- _Problem_: Write out the data again in full, exactly as it reads.

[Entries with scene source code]
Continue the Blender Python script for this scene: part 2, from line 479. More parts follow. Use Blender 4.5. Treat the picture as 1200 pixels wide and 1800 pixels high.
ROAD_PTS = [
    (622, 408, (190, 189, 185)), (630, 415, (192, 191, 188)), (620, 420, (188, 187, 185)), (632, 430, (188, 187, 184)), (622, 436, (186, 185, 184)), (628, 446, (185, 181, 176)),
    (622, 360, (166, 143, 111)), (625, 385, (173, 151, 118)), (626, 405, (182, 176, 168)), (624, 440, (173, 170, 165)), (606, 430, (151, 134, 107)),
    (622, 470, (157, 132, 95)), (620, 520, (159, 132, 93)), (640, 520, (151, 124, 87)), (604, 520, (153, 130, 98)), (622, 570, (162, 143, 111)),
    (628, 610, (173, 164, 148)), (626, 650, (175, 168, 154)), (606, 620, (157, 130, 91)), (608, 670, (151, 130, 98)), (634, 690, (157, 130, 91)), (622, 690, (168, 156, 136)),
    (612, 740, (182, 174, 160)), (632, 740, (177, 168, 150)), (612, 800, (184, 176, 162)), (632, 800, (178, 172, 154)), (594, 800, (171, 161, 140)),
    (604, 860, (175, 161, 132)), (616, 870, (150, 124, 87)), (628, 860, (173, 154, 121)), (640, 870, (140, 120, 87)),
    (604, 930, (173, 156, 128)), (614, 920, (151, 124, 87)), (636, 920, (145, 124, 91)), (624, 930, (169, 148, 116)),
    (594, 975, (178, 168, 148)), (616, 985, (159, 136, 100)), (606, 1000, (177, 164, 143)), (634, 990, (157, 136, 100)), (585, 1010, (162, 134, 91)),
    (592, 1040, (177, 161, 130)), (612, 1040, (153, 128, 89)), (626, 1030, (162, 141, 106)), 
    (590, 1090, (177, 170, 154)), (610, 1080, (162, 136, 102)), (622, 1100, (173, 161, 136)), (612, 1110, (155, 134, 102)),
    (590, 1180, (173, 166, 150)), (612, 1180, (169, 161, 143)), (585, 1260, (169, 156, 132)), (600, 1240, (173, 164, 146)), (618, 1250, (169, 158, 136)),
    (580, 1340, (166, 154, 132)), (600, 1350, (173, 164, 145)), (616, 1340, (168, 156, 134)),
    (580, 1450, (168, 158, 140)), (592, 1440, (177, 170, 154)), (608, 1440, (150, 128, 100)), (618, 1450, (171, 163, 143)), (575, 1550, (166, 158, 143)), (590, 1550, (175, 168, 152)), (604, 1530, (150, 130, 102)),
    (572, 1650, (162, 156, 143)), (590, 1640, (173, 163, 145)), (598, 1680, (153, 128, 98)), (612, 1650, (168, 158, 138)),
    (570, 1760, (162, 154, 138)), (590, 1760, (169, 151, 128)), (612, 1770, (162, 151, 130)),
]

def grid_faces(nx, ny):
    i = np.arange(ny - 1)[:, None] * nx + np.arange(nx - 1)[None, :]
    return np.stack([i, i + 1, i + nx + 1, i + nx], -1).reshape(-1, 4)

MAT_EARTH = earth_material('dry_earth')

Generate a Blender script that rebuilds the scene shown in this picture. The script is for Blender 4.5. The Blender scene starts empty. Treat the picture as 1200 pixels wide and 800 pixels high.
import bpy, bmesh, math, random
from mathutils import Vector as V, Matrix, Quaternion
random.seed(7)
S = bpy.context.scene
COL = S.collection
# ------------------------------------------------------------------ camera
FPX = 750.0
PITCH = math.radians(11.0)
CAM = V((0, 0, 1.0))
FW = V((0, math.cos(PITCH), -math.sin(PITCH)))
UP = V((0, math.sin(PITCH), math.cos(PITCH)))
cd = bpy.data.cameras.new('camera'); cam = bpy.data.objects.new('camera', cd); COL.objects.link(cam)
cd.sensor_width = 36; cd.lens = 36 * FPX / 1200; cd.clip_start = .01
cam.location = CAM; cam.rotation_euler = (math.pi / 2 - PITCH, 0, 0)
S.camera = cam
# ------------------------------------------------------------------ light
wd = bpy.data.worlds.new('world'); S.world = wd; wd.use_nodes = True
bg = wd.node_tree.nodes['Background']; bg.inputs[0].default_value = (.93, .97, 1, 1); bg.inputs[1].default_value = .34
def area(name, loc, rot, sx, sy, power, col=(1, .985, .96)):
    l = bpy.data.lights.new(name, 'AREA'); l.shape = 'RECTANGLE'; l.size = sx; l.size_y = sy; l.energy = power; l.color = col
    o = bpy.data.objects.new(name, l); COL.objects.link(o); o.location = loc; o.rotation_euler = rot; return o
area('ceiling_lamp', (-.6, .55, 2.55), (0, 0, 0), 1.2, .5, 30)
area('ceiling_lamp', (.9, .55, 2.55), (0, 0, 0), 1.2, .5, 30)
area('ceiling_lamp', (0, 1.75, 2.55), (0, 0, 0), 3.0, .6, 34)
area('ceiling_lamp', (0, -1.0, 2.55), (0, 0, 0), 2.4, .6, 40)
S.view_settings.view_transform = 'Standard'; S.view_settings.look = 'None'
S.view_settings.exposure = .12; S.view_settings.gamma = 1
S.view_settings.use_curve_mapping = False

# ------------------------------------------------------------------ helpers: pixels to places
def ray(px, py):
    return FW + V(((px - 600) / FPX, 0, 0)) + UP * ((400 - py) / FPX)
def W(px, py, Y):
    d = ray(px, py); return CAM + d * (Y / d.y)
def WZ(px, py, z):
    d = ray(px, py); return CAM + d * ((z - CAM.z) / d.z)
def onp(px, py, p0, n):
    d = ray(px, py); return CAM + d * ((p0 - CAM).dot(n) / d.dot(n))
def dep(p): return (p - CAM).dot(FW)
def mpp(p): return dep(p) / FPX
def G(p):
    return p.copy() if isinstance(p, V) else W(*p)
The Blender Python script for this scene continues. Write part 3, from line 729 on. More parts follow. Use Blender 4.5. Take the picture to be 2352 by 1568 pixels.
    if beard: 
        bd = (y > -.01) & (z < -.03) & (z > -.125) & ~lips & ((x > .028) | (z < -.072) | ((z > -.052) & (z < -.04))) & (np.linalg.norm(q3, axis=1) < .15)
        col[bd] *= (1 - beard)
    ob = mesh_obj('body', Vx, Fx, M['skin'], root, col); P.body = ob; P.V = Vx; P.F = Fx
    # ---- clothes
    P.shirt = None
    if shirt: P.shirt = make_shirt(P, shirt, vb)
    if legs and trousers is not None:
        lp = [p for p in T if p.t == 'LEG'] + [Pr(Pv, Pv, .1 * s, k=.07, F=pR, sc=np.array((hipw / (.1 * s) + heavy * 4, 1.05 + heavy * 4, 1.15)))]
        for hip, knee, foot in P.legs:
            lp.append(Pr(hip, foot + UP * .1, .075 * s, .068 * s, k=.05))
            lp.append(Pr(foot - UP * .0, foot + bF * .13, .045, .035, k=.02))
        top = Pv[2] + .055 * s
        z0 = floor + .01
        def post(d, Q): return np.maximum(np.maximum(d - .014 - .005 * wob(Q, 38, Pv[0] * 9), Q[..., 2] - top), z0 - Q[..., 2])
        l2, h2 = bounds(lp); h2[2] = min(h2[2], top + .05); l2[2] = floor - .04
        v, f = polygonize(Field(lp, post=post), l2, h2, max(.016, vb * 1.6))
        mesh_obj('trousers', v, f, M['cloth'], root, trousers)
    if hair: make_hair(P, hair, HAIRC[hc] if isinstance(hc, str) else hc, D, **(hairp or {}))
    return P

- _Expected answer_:
Continue the Blender Python script for this scene: part 2, from line 479. More parts follow. Use Blender 4.5. Treat the picture as 1200 pixels wide and 1800 pixels high.
ROAD_PTS = [
    (622, 408, (190, 189, 185)), (630, 415, (192, 191, 188)), (620, 420, (188, 187, 185)), (632, 430, (188, 187, 184)), (622, 436, (186, 185, 184)), (628, 446, (185, 181, 176)),
    (622, 360, (166, 143, 111)), (625, 385, (173, 151, 118)), (626, 405, (182, 176, 168)), (624, 440, (173, 170, 165)), (606, 430, (151, 134, 107)),
    (622, 470, (157, 132, 95)), (620, 520, (159, 132, 93)), (640, 520, (151, 124, 87)), (604, 520, (153, 130, 98)), (622, 570, (162, 143, 111)),
    (628, 610, (173, 164, 148)), (626, 650, (175, 168, 154)), (606, 620, (157, 130, 91)), (608, 670, (151, 130, 98)), (634, 690, (157, 130, 91)), (622, 690, (168, 156, 136)),
    (612, 740, (182, 174, 160)), (632, 740, (177, 168, 150)), (612, 800, (184, 176, 162)), (632, 800, (178, 172, 154)), (594, 800, (171, 161, 140)),
    (604, 860, (175, 161, 132)), (616, 870, (150, 124, 87)), (628, 860, (173, 154, 121)), (640, 870, (140, 120, 87)),
    (604, 930, (173, 156, 128)), (614, 920, (151, 124, 87)), (636, 920, (145, 124, 91)), (624, 930, (169, 148, 116)),
    (594, 975, (178, 168, 148)), (616, 985, (159, 136, 100)), (606, 1000, (177, 164, 143)), (634, 990, (157, 136, 100)), (585, 1010, (162, 134, 91)),
    (592, 1040, (177, 161, 130)), (612, 1040, (153, 128, 89)), (626, 1030, (162, 141, 106)), 
    (590, 1090, (177, 170, 154)), (610, 1080, (162, 136, 102)), (622, 1100, (173, 161, 136)), (612, 1110, (155, 134, 102)),
    (590, 1180, (173, 166, 150)), (612, 1180, (169, 161, 143)), (585, 1260, (169, 156, 132)), (600, 1240, (173, 164, 146)), (618, 1250, (169, 158, 136)),
    (580, 1340, (166, 154, 132)), (600, 1350, (173, 164, 145)), (616, 1340, (168, 156, 134)),
    (580, 1450, (168, 158, 140)), (592, 1440, (177, 170, 154)), (608, 1440, (150, 128, 100)), (618, 1450, (171, 163, 143)), (575, 1550, (166, 158, 143)), (590, 1550, (175, 168, 152)), (604, 1530, (150, 130, 102)),
    (572, 1650, (162, 156, 143)), (590, 1640, (173, 163, 145)), (598, 1680, (153, 128, 98)), (612, 1650, (168, 158, 138)),
    (570, 1760, (162, 154, 138)), (590, 1760, (169, 151, 128)), (612, 1770, (162, 151, 130)),
]

def grid_faces(nx, ny):
    i = np.arange(ny - 1)[:, None] * nx + np.arange(nx - 1)[None, :]
    return np.stack([i, i + 1, i + nx + 1, i + nx], -1).reshape(-1, 4)

MAT_EARTH = earth_material('dry_earth')

Generate a Blender script that rebuilds the scene shown in this picture. The script is for Blender 4.5. The Blender scene starts empty. Treat the picture as 1200 pixels wide and 800 pixels high.
import bpy, bmesh, math, random
from mathutils import Vector as V, Matrix, Quaternion
random.seed(7)
S = bpy.context.scene
COL = S.collection
# ------------------------------------------------------------------ camera
FPX = 750.0
PITCH = math.radians(11.0)
CAM = V((0, 0, 1.0))
FW = V((0, math.cos(PITCH), -math.sin(PITCH)))
UP = V((0, math.sin(PITCH), math.cos(PITCH)))
cd = bpy.data.cameras.new('camera'); cam = bpy.data.objects.new('camera', cd); COL.objects.link(cam)
cd.sensor_width = 36; cd.lens = 36 * FPX / 1200; cd.clip_start = .01
cam.location = CAM; cam.rotation_euler = (math.pi / 2 - PITCH, 0, 0)
S.camera = cam
# ------------------------------------------------------------------ light
wd = bpy.data.worlds.new('world'); S.world = wd; wd.use_nodes = True
bg = wd.node_tree.nodes['Background']; bg.inputs[0].default_value = (.93, .97, 1, 1); bg.inputs[1].default_value = .34
def area(name, loc, rot, sx, sy, power, col=(1, .985, .96)):
    l = bpy.data.lights.new(name, 'AREA'); l.shape = 'RECTANGLE'; l.size = sx; l.size_y = sy; l.energy = power; l.color = col
    o = bpy.data.objects.new(name, l); COL.objects.link(o); o.location = loc; o.rotation_euler = rot; return o
area('ceiling_lamp', (-.6, .55, 2.55), (0, 0, 0), 1.2, .5, 30)
area('ceiling_lamp', (.9, .55, 2.55), (0, 0, 0), 1.2, .5, 30)
area('ceiling_lamp', (0, 1.75, 2.55), (0, 0, 0), 3.0, .6, 34)
area('ceiling_lamp', (0, -1.0, 2.55), (0, 0, 0), 2.4, .6, 40)
S.view_settings.view_transform = 'Standard'; S.view_settings.look = 'None'
S.view_settings.exposure = .12; S.view_settings.gamma = 1
S.view_settings.use_curve_mapping = False

# ------------------------------------------------------------------ helpers: pixels to places
def ray(px, py):
    return FW + V(((px - 600) / FPX, 0, 0)) + UP * ((400 - py) / FPX)
def W(px, py, Y):
    d = ray(px, py); return CAM + d * (Y / d.y)
def WZ(px, py, z):
    d = ray(px, py); return CAM + d * ((z - CAM.z) / d.z)
def onp(px, py, p0, n):
    d = ray(px, py); return CAM + d * ((p0 - CAM).dot(n) / d.dot(n))
def dep(p): return (p - CAM).dot(FW)
def mpp(p): return dep(p) / FPX
def G(p):
    return p.copy() if isinstance(p, V) else W(*p)
The Blender Python script for this scene continues. Write part 3, from line 729 on. More parts follow. Use Blender 4.5. Take the picture to be 2352 by 1568 pixels.
    if beard: 
        bd = (y > -.01) & (z < -.03) & (z > -.125) & ~lips & ((x > .028) | (z < -.072) | ((z > -.052) & (z < -.04))) & (np.linalg.norm(q3, axis=1) < .15)
        col[bd] *= (1 - beard)
    ob = mesh_obj('body', Vx, Fx, M['skin'], root, col); P.body = ob; P.V = Vx; P.F = Fx
    # ---- clothes
    P.shirt = None
    if shirt: P.shirt = make_shirt(P, shirt, vb)
    if legs and trousers is not None:
        lp = [p for p in T if p.t == 'LEG'] + [Pr(Pv, Pv, .1 * s, k=.07, F=pR, sc=np.array((hipw / (.1 * s) + heavy * 4, 1.05 + heavy * 4, 1.15)))]
        for hip, knee, foot in P.legs:
            lp.append(Pr(hip, foot + UP * .1, .075 * s, .068 * s, k=.05))
            lp.append(Pr(foot - UP * .0, foot + bF * .13, .045, .035, k=.02))
        top = Pv[2] + .055 * s
        z0 = floor + .01
        def post(d, Q): return np.maximum(np.maximum(d - .014 - .005 * wob(Q, 38, Pv[0] * 9), Q[..., 2] - top), z0 - Q[..., 2])
        l2, h2 = bounds(lp); h2[2] = min(h2[2], top + .05); l2[2] = floor - .04
        v, f = polygonize(Field(lp, post=post), l2, h2, max(.016, vb * 1.6))
        mesh_obj('trousers', v, f, M['cloth'], root, trousers)
    if hair: make_hair(P, hair, HAIRC[hc] if isinstance(hc, str) else hc, D, **(hairp or {}))
    return P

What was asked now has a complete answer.